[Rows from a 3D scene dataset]
>>>
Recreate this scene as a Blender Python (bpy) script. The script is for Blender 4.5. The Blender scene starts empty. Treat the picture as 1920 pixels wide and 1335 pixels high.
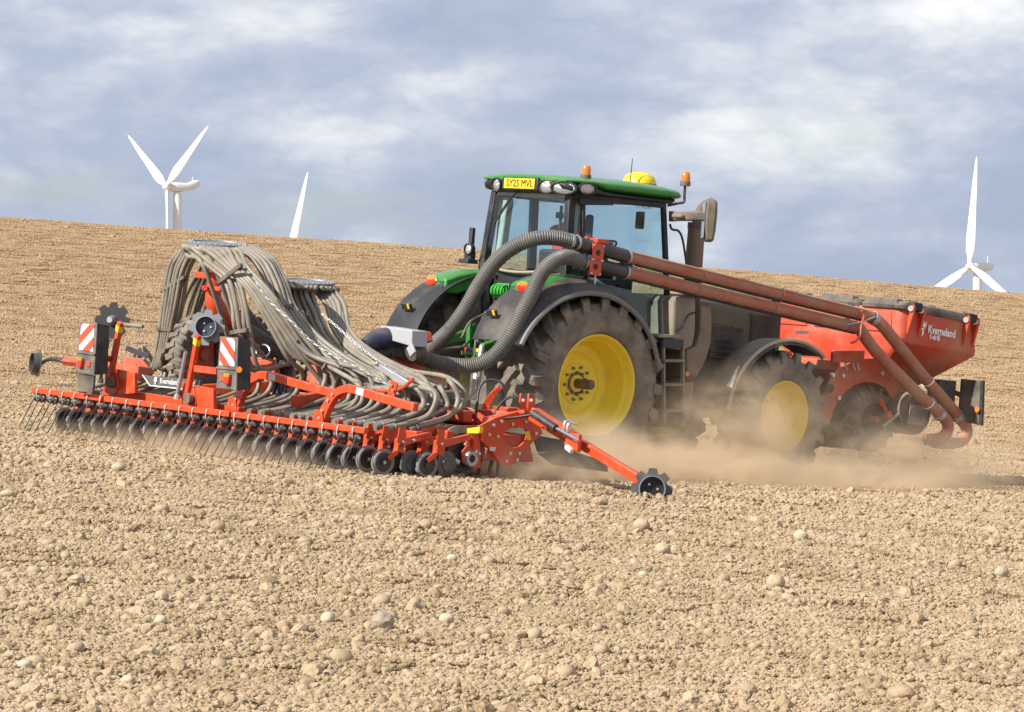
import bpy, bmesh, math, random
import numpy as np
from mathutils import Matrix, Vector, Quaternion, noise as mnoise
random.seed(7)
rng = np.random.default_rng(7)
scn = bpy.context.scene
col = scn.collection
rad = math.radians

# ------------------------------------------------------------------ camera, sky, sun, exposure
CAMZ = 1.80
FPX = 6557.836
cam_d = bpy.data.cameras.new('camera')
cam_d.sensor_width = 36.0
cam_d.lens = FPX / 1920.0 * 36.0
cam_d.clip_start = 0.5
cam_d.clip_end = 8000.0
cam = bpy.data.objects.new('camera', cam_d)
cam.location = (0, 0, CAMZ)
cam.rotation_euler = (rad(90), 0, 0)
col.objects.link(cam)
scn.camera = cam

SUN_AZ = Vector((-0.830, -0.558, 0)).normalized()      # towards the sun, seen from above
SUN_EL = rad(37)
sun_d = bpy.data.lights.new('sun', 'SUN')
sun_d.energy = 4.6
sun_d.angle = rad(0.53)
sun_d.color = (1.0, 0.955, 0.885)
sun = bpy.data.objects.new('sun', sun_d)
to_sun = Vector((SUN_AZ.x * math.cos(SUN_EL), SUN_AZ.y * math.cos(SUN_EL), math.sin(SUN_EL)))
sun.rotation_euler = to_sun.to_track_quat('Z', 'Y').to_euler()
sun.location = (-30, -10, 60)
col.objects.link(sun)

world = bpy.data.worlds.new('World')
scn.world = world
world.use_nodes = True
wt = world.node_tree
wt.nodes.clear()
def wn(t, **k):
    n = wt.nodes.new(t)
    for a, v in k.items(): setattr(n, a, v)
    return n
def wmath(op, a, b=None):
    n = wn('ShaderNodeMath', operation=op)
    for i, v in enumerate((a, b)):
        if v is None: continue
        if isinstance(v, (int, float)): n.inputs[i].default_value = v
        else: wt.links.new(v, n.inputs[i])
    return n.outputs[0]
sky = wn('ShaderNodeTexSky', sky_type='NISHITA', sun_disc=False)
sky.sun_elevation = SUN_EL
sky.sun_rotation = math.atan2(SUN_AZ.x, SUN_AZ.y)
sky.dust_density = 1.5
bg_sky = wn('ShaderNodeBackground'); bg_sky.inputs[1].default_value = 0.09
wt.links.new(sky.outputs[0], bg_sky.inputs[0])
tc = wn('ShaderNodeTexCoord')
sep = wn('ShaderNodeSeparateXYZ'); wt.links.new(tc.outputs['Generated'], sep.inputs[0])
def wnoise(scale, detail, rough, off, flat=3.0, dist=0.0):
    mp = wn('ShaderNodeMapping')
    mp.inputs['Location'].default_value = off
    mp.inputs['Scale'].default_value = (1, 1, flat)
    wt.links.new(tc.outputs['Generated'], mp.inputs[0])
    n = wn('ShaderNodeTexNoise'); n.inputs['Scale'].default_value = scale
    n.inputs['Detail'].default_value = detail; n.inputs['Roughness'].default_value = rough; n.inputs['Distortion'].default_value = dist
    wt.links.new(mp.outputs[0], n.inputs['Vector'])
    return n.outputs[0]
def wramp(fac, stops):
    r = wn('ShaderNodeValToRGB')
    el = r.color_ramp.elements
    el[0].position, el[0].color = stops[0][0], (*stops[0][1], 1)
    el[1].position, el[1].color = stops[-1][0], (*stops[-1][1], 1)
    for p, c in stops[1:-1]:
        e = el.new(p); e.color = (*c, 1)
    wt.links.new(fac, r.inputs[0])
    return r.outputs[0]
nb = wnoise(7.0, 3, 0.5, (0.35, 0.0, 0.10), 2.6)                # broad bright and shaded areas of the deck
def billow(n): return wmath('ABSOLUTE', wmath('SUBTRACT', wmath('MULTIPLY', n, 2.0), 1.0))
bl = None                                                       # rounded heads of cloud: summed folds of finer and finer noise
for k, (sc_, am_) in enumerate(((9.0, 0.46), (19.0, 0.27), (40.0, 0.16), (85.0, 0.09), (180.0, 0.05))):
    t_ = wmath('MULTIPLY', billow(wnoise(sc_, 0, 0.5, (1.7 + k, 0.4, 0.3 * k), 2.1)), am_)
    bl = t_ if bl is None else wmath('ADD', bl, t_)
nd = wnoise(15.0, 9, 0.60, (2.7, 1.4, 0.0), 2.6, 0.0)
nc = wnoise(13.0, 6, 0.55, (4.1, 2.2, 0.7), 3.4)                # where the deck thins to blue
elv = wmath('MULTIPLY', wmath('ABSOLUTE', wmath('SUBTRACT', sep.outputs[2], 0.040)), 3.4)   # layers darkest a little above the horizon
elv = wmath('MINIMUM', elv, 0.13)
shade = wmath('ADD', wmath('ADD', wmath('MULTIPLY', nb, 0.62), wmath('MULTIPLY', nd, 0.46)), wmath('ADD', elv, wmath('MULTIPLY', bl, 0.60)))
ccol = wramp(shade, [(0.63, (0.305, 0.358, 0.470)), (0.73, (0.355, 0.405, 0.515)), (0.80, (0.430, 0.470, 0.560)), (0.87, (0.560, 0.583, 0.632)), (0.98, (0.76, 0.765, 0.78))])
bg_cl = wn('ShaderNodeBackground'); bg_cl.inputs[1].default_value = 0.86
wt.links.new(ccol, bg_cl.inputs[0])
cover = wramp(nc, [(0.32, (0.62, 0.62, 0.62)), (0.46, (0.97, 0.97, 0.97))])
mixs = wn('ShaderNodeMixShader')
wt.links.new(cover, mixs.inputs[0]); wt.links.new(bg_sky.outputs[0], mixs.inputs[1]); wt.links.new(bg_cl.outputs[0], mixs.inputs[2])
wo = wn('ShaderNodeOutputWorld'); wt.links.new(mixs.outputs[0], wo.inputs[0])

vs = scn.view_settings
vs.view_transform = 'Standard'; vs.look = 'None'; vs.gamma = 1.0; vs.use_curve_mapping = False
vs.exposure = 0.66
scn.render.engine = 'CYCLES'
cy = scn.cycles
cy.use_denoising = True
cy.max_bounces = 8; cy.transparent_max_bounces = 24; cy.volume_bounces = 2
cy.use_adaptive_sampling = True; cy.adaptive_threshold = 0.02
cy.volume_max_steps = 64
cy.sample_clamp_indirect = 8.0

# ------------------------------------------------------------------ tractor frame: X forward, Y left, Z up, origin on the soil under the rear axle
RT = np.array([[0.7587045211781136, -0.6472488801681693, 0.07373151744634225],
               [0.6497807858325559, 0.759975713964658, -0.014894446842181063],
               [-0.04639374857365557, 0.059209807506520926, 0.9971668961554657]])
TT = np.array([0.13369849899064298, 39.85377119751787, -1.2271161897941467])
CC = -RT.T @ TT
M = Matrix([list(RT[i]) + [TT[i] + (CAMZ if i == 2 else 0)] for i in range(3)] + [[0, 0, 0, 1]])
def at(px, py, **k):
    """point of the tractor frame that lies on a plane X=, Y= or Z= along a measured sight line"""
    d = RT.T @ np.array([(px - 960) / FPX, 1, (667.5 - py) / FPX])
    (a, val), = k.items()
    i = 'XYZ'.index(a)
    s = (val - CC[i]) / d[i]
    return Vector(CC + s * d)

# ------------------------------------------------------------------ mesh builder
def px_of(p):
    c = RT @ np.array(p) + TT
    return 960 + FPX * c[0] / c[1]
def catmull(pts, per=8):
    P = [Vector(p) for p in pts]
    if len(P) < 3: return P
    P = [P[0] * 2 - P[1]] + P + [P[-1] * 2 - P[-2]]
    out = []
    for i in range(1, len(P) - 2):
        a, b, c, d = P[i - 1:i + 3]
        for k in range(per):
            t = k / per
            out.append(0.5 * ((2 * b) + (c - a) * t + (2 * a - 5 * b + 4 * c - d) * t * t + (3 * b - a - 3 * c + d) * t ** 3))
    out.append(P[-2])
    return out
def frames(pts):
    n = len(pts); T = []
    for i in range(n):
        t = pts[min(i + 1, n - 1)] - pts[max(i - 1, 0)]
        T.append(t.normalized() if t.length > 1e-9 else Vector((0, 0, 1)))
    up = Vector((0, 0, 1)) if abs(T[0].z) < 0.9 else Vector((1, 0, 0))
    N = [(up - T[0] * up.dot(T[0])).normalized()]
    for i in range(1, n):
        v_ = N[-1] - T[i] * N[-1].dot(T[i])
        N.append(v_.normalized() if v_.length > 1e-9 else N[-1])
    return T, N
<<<
>>>
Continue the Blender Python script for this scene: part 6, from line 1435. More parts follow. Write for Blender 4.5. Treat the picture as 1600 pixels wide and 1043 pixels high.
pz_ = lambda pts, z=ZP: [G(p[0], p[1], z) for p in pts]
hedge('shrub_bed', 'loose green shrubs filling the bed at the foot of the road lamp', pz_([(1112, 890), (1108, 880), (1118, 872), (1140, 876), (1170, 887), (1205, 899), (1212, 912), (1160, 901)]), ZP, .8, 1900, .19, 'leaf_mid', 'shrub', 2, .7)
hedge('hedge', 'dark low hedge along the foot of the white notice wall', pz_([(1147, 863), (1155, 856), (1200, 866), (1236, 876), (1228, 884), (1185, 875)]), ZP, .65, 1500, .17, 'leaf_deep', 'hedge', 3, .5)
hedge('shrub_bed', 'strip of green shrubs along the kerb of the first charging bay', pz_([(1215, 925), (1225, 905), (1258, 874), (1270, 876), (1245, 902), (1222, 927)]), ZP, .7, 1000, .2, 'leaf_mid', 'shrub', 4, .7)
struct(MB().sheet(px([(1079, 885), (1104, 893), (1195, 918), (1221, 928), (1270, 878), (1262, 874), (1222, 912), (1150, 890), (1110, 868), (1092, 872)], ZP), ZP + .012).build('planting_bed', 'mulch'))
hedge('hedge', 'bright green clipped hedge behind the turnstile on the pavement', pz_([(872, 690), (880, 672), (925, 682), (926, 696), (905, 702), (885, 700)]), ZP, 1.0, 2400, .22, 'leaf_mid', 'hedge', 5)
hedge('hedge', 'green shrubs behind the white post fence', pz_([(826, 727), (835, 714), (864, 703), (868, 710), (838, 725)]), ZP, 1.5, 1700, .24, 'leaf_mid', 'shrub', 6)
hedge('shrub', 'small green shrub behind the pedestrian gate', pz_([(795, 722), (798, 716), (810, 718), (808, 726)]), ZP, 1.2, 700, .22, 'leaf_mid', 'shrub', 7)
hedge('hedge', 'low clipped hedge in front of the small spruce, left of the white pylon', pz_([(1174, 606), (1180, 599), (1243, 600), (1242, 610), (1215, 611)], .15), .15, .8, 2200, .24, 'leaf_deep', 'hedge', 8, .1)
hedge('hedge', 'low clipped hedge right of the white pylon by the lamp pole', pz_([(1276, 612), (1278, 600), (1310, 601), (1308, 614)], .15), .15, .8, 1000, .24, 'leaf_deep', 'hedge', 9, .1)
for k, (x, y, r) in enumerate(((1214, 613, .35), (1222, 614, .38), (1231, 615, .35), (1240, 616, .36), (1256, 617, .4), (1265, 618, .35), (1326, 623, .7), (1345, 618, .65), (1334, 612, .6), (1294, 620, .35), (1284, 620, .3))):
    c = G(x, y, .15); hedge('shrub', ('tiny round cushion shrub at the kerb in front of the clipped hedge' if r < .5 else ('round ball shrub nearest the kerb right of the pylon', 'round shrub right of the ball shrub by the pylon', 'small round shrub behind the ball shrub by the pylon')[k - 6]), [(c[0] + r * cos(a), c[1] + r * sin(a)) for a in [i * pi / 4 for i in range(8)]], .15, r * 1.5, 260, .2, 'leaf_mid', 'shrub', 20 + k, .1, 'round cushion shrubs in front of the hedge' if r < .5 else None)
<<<
◆ EXERCISE AIM
Take out nothing but the lines from the one containing "Recreate this scene" to the one containing "rad = math.radians", inclusive, retyped exactly. Drop the pictures.

◆ FINISHED EXERCISE
Recreate this scene as a Blender Python (bpy) script. The script is for Blender 4.5. The Blender scene starts empty. Treat the picture as 1920 pixels wide and 1335 pixels high.
import bpy, bmesh, math, random
import numpy as np
from mathutils import Matrix, Vector, Quaternion, noise as mnoise
random.seed(7)
rng = np.random.default_rng(7)
scn = bpy.context.scene
col = scn.collection
rad = math.radians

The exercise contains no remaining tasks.